** start DATA PROVIDED **

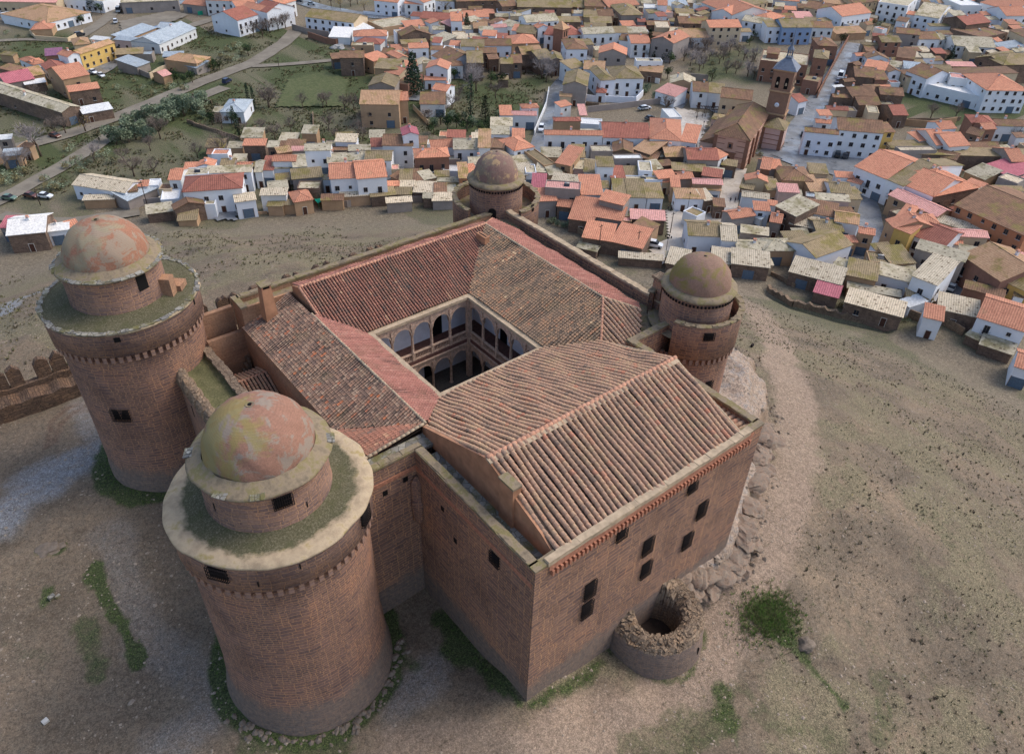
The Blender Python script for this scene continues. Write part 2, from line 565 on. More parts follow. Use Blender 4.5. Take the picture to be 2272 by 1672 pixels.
M['clay_floor'] = mat_flat('clay_floor', lin(104, 74, 66), .3, 3)
M['cobble'] = mat_flat('courtyard_cobble', lin(92, 86, 78), .3, 4)

# ================================================================== THE CASTLE
castle = empty('castle', (16, 26, 0), 0, 'red stone hilltop castle with four domed round towers and tiled roofs round a sunken courtyard', 'castle')
ORI = Vector((16, 26, 0))


def part(mb, name, mats, parent=None, tint=False):
    """part of the castle; geometry is given in world coordinates"""
    p = parent or castle
    o = mb.build(name, mats, p, tint=tint)
    po = PORG[p.name]
    o.location = (-po[0], -po[1], -po[2])
    PORG[o.name] = (0, 0, 0)
    return o


PORG = {castle.name: tuple(ORI)}


def local_part(mb, name, mats, org, parent=None, tint=False):
    """part whose mesh is centred on org (so object coordinates start there)"""
    p = parent or castle
    po = PORG[p.name]
    o = mb.build(name, mats, p, tint=tint)
    o.location = (org[0] - po[0], org[1] - po[1], org[2] - po[2])
    PORG[o.name] = tuple(org)
    return o


# ---- outer walls
def wall_part(poly, z0, z1, mat='stone_wall', name='wall', top=None):
    mb = MB(); mb.prism(poly, z0, z1 - (0.22 if top else 0))
    o = part(mb, name, M[mat])
    if top:
        # coping slab slightly wider than the wall
        cx = sum(p[0] for p in poly) / len(poly); cy = sum(p[1] for p in poly) / len(poly)
        q = []
        for p in poly:
            dx = .09 if p[0] > cx else -.09; dy = .09 if p[1] > cy else -.09
            q.append((p[0] + dx, p[1] + dy))
        m2 = MB(); m2.prism(rough_rect(q), z1 - .22, z1, bot=True)
        part(m2, 'coping', M[top], o)
    return o


def rough_rect(q, step=1.1, amp=.05):
    out = []
    n = len(q)
    for i in range(n):
        a = Vector(q[i]); b = Vector(q[(i + 1) % n]); L = (b - a).length
        k = max(1, int(L / step)); nn = Vector(((b - a).y, -(b - a).x)).normalized()
        for j in range(k):
            p = a + (b - a) * j / k
            if j: p = p + nn * random.uniform(-amp, amp)
            out.append((p.x, p.y))
    return out


T_ = .7
ZP = 19.1
front = wall_part([(0, 0), (28.5, 0), (28.5, T_), (0, T_)], -4, ZP, top='coping')
leftw = wall_part([(0, T_), (T_, T_), (T_, 17.0), (0, 17.0)], -4, ZP, top='coping')
right_ = wall_part([(28.5 - T_, T_), (28.5, T_), (28.5, 17.0), (28.5 - T_, 17.0)], -4, ZP, top='coping')
southr = wall_part([(27.8, 17.0), (35.5, 17.0), (35.5, 17.7), (27.8, 17.7)], -4, ZP - .15, top='coping')
southl = wall_part([(-8, 17.0), (.7, 17.0), (.7, 17.6), (-8, 17.6)], -4, ZP, top='coping')
east = wall_part([(36.1, 18), (36.8, 18), (36.8, 51), (36.1, 51)], -4, ZP + .25, top='cornice')
north = wall_part([(-2.4, 50.4), (36.1, 50.4), (36.1, 51), (-2.4, 51)], -4, ZP, 'ochre_wall', top='coping')
westw = wall_part([(-3.0, 18.5), (-2.4, 18.5), (-2.4, 48.2), (-3.0, 48.2)], -2, 16.35, 'ochre_wall')
westn = wall_part([(-3.0, 48.2), (-2.4, 48.2), (-2.4, 51), (-3.0, 51)], -2, ZP, 'ochre_wall', top='coping')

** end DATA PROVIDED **

» WORK TO BE COMPLETED: Only lines belong in the copy: transcribe those from the start of the data through the line that contains "86, 78), .3, 4)", and skip the pictures.

» RESULT OF THIS EXERCISE:
The Blender Python script for this scene continues. Write part 2, from line 565 on. More parts follow. Use Blender 4.5. Take the picture to be 2272 by 1672 pixels.
M['clay_floor'] = mat_flat('clay_floor', lin(104, 74, 66), .3, 3)
M['cobble'] = mat_flat('courtyard_cobble', lin(92, 86, 78), .3, 4)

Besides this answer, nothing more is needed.